Alberto Corredor directs Freya Allan, Peter Mullan and Anne Müller in this euro horror where an orphan inherits a warehouse of a pub with a demonic presence in the basement but no kegs.
Don’t set out detailed, specific rules for ghoul use and then have every encounter see said rules be completely ignored with minimal consequences.
Don Hall and Qui Nguyen direct Jake Gyllenhaal, Dennis Quaid and Jaboukie Young-White in this Walt Disney animated sci-fi adventure where a family travel to the dangerous, bio-organic centre of their planet to find out what is affecting their civilisation’s key power source.
Just Stop Oil. Daddy Issues. Woke representation. The big The Day After Tomorrow reunion / revival! These are all fine and worthy additions to the Disney canon. The weird biodiversity of the secret planet within a planet is well conceived and lends itself to pleasingly tight action set pieces. Yet even if it’s heart is in the right place I’m not sure Strange World is memorable beyond its attempt to repackage hot button issues in a way that is palatable for the family market. A week after watching and I had to have a long hard think whether I had anything worth saying about it… and that is pretty damning evidence. I hope time proves me wrong.
Sylvester Stallone directs himself, Talia Shire and Carl Weathers in this boxing three-quel where The Italian Stallion’s heavyweight championship title is called into question when an aggressive undercard fighter points out the easy ride of contenders he has faced.
Gritty and glossy, camp and macho in a way that shouldn’t work. Shut up and eat your montage. Not the best Rocky entry but possibly the most daft fun. The challengers here feel like a genuine risk to his mortality and the training sessions make funky sense. This is the one with MR T, AND Hulk Hogan, where Mickey dies and Adrian finally shakes off her retardation and becomes a glamorous adult. Weathers is tops as always as Creed and I hope Mr T got paid a bonus for each guttural grunt. Hurr… Hurgghhh… Huggggnnn!

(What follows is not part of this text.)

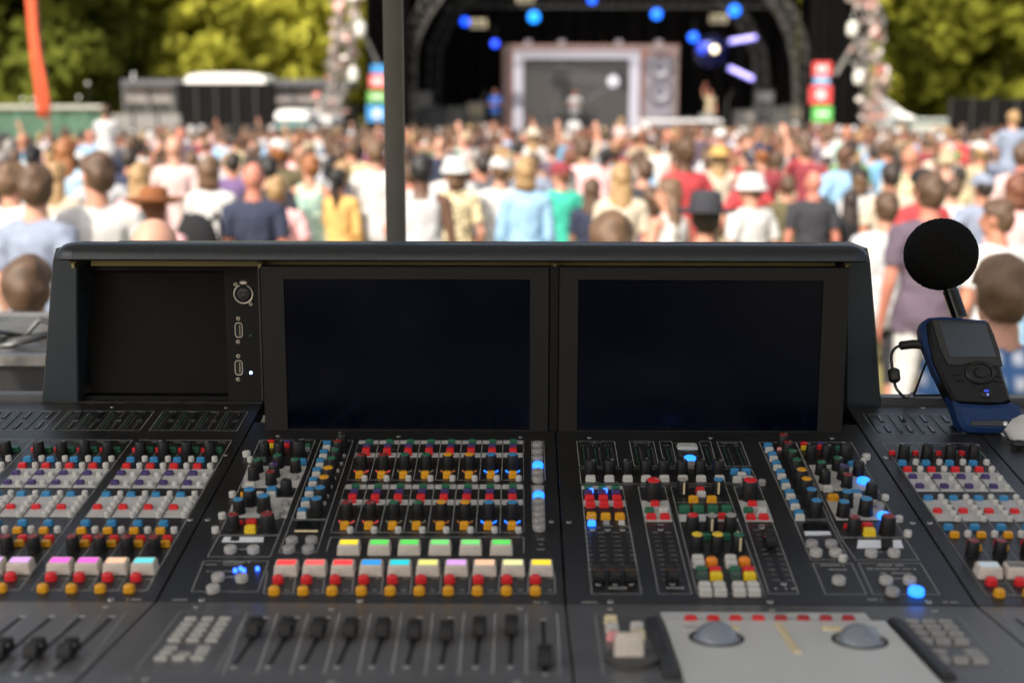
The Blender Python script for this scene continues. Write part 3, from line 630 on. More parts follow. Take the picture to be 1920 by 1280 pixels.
for q_ in ((1144, 1140), (1448, 1142), (1752, 1143)): screw(FD, *q_)
slot(FD, (1905, 1160), (1950, 1210))
for L in PAN.values():
    for u0, u1, po, mb in L:
        if mb.f: tag(mb.obj('printed_marking', M_line, po, smooth=None), kind='stuff')

# screens, hood and cheeks --------------------------------------------
YS = 1.7205
def vplane(Y): return Plane((0, Y, 0), (1, 0, 0), (0, 0, 1))
SP = vplane(YS)
def wobj(b, name, m, parent=desk, base=C0, smooth=35):
    b.v = [tuple(Vector(p) - base) for p in b.v]; return b.obj(name, m, parent, smooth=smooth)
M_disp = mat('display_glass', (.0006, .0016, .0066), .20, var=.25, vscale=5, spec=.16)
zb = UP.p(0, 0).z
xL, xR = SP.uv(492, 650)[0], SP.uv(1587, 650)[0]; zt = SP.uv(985, 500)[1]
b = MB(); b.box(xL + .001, xR - .001, YS + .012, 1.86, zb - .02, zt - .002); wobj(b, 'screen_case', M_dark)
def frame(name, o, i, y0, y1, m):
    (x0, z0), (x1, z1) = o; (a0, c0), (a1, c1) = i; b = MB()
    out = [(x0, z0), (x1, z0), (x1, z1), (x0, z1)]; inn = [(a0, c0), (a1, c0), (a1, c1), (a0, c1)]; e = .0012
    o2 = [(x0+e, z0+e), (x1-e, z0+e), (x1-e, z1-e), (x0+e, z1-e)]
    V_ = [(x, y1, z) for x, z in out] + [(x, y0+e, z) for x, z in out] + [(x, y0, z) for x, z in o2] + [(x, y0, z) for x, z in inn] + [(x, y1, z) for x, z in inn]
    F_ = []
    for r_ in range(4):
        for k in range(4): j = (k+1) % 4; F_.append([r_*4+k, r_*4+j, r_*4+4+j, r_*4+4+k])
    b.add(V_, F_); return wobj(b, name, m)
for (x0, x1, i0, i1) in ((492, 1029, 535, 993.5), (1048, 1587, 1083, 1539)):
    f0 = SP.uv(x0, 650)[0]; f1 = SP.uv(x1, 650)[0]; g0 = SP.uv(i0, 650)[0]; g1 = SP.uv(i1, 650)[0]
    zi = SP.uv(960, 524)[1]; zl = zb + .0015
    fr = frame('screen_bezel', ((f0, zb - .02), (f1, zt)), ((g0, zl), (g1, zi)), YS, YS + .012, M_bezel)
    b = MB(); b.add([(g0-.001, YS+.003, zl-.001), (g1+.001, YS+.003, zl-.001), (g1+.001, YS+.003, zi+.001), (g0-.001, YS+.003, zi+.001), (g0-.001, YS+.006, zl-.001), (g1+.001, YS+.006, zl-.001), (g1+.001, YS+.006, zi+.001), (g0-.001, YS+.006, zi+.001)], [[0, 1, 2, 3], [4, 7, 6, 5], [0, 4, 5, 1], [1, 5, 6, 2], [2, 6, 7, 3], [3, 7, 4, 0]])
    tag(wobj(b, 'display', M_disp), 'switched off glossy black display')
c0, c1 = SP.uv(1031, 650)[0], SP.uv(1046, 650)[0]; b = MB(); b.box(c0, c1, YS + .004, YS + .012, zb - .02, zt); wobj(b, 'centre_strip', M_dark)
# cheeks: lean forward from the back edge of the panel to the hood
YB = UP.p(*UP.uv(110, 752)).y; zB = UP.p(*UP.uv(110, 752)).z; YT = 1.80; zT = atY(110, 480, YT).z
dirV = Vector((0, YT - YB, zT - zB))
CK = Plane((0, YB, zB), (1, 0, 0), dirV)
def cheek(pts):
    q = [CK.uv(*p) for p in pts]; b = MB(); n = len(q); area = sum(q[i][0]*q[(i+1) % n][1] - q[(i+1) % n][0]*q[i][1] for i in range(n))
    if area < 0: q = q[::-1]
    b.prism(q, -.10, 0, b=.002); b.v = [tuple((lambda w_, dz: Vector((w_.x, w_.y - dz*1.05, w_.z)))(CK.p(p[0], p[1]), p[2])) for p in b.v]; return wobj(b, 'side_cheek', M_shell)
cheek([(76.5, 772), (147, 772), (145, 600), (145, 466), (104, 466), (98, 490), (88, 620)])
cheek([(1587, 785), (1653.5, 782), (1645, 640), (1632, 490), (1627, 466), (1587, 466)])
# hood
YH = 1.708
zl_, zm_, zt_ = atY(985, 491, YH).z, atY(985, 476, YH).z, atY(985, 458, YH + .035).z
prof = [(YH + .014, zl_ - .0002), (YH + .002, zl_), (YH, zl_ + .002), (YH + .001, zm_), (YH + .004, zm_ + .005), (YH + .010, zm_ + .0095), (YH + .019, zm_ + .0125), (YH + .030, zt_ - .0002), (YH + .036, zt_), (YH + .10, zt_ - .0040), (YH + .17, zt_ - .012), (YH + .17, zl_), (YH + .03, zl_ + .004)]
hx0, hx1 = atY(134, 470, YH).x, atY(1597, 470, YH).x
b = MB(); b.loft([[(x, y, z) for y, z in prof] for x in (hx0 + .0006, hx1 - .0006)]); wobj(b, 'hood', M_hood, smooth=50)
for sgn, x0, x1 in ((-1, hx0, atY(98.5, 470, YH).x), (1, hx1, atY(1633, 470, YH).x)):
    b = MB(); cy_, cz_ = YH + .09, zl_; rings = []
    for k in range(7):
        t = k/6; a = t*math.pi/2; x = lerp(x0 - sgn*.0004, x1, math.sin(a)); sh = 1 - .62*(1 - math.cos(a))
        rings.append([(x, cy_ + (y - cy_)*(1 - .10*(1 - math.cos(a))), cz_ + (z - cz_)*sh) for y, z in prof])
    b.loft(rings); wobj(b, 'hood_corner', M_hood, smooth=50)
b = MB(); b.box(hx0 + .01, hx1 - .01, YH + .045, YH + .05, zl_ - .012, zl_ + .003); wobj(b, 'sunlit_underside', mat('olive_strip', (.20, .15, .03), .5, var=.3, vscale=4))  # hood underside; its olive colour stands in for sunlight through the slit
for x, nm in ((1040, 'hood_bracket'), (490, 'hood_bracket'), (141, 'hood_bracket'), (1585, 'hood_bracket')):
    p = atY(x, 494, YH + .03); b = MB(); b.box(p.x - .002, p.x + .002, YH + .02, YH + .07, zl_ - .012, zl_ + .002); b.tube([(p.x - .004, YH + .02, zl_ - .004), (p.x + .005, YH + .02, zl_ - .004)], .0022); wobj(b, nm, mat('brass_dull', (.25, .2, .1), .4, .8))
b = MB(); b.box(xR - .004, atY(1600, 600, YB).x, YB + .004, YB + .06, zb - .02, zl_ + .004); wobj(b, 'right_filler', M_dark)
# left bay and connector strip
BP = vplane(YB + .012)
bx0, bx1, bz0 = atY(146, 600, YB).x, atY(431, 600, YB + .012).x, UP.p(0, vB).z
b = MB(); b.box(atY(140, 600, YB).x, xL + .003, YB + .055, YB + .06, bz0 - .02, zt_ - .012); wobj(b, 'bay_back', M_dark)
b = MB(); (q0, q1), (q2, q3) = BP.uv(160, 742), BP.uv(428, 512); b.box(q0, q2, YB + .034, YB + .056, q1, q3, b=.0015); wobj(b, 'blank_panel', mat('blank_brown', (.0052, .0040, .0032), .6, spec=.18, var=.15, vscale=7))
b = MB(); b.box(q0 - .012, q2 + .004, YB + .02, YB + .05, q3 + .002, q3 + .010); wobj(b, 'bay_lip', M_dark)
b = MB(); b.box(q0 - .012, q2 + .004, YB + .02, YB + .05, q1 - .012, q1 - .002); wobj(b, 'bay_lip', M_dark)
(s0, s1), (s2, s3) = BP.uv(429, 752), BP.uv(487, 497); b = MB(); b.box(s0, s2, YB + .012, YB + .05, s1, s3); strip = wobj(b, 'connector_strip', mat('strip_black', (.0065, .0056, .0046), .5, spec=.22, var=.15, vscale=20, bump=.08, bscale=1500))
b = MB(); e0 = BP.uv(489.5, 600)[0]; b.box(e0 - .0012, e0 + .0012, YB + .004, YB + .05, s1 - .004, s3); wobj(b, 'edge_trim', mat('trim_metal', (.06, .055, .05), .3, .7))
b = MB(); b.box(atY(78, 755, YB).x, e0, YB - .001, YB + .012, bz0 - .002, bz0 + .0015); wobj(b, 'base_trim', MATS['trim_metal'])
FRONT = Matrix(((1, 0, 0), (0, 0, -1), (0, 1, 0)))     # local z towards the viewer
def onstrip(name, b, px, py, m, parent=None, dy=0.):
    u, v = BP.uv(px, py); return b.obj(name, m, strip, Vector((u, YB + .012 - dy, v)) - C0, rot=FRONT)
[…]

Bernard Rose directs Charlotte Burke, Glenne Headly and Elliott Spiers in this dark children’s fantasy film where an inner city London school kid begins visiting the imaginary home that she draws in her sketchbook and the sad boy who is trapped within.
Almost definitely maybe watched this as a kid. And because it was directed by future Candyman director Rose everyone focuses on the ten minute terror sequence that closes the second act. “Anna, is that you?…. I’m BLIIIND!” The surrounding movie is a little bit CITV wobbly, a lotta bit modern gritty Alice In Wonderland. Rose infuses a deep brooding atmosphere to the whole endeavour that makes it very affecting. The acting and dubbing does hold it back. But the committed dream sequences, nightmarish or joyous, do make Paperhouse a one-of-a-kind.
6
Perfect Double Bill: Flight Of The Navigator (1986)
Kaneto Shindō directs Nobuko Otowa, Taiji Tonoyama and Shinji Tanaka in this near silent drama following a year in the life of a family who farm a small island with no fresh water source, just off from the coast of Japan.
The slog. The grind. The relentless struggle. Taking water endlessly across water, taking water painfully uphill. A slap. Eisenstein-style montage of eating family and eating animals. The festivals. The day off. The mainland like an alien future world. The tragedy. The desperation. The grief. The slog. The grind. The relentless struggle. Taking water endlessly across water, taking water painfully uphill. So dark, so beautiful. Usually silent cinema cannot hold my full attention. And while this isn’t exactly textbook “silent” it is almost entirely dialogue free and I was enthralled. A genuine one-of-a-kind.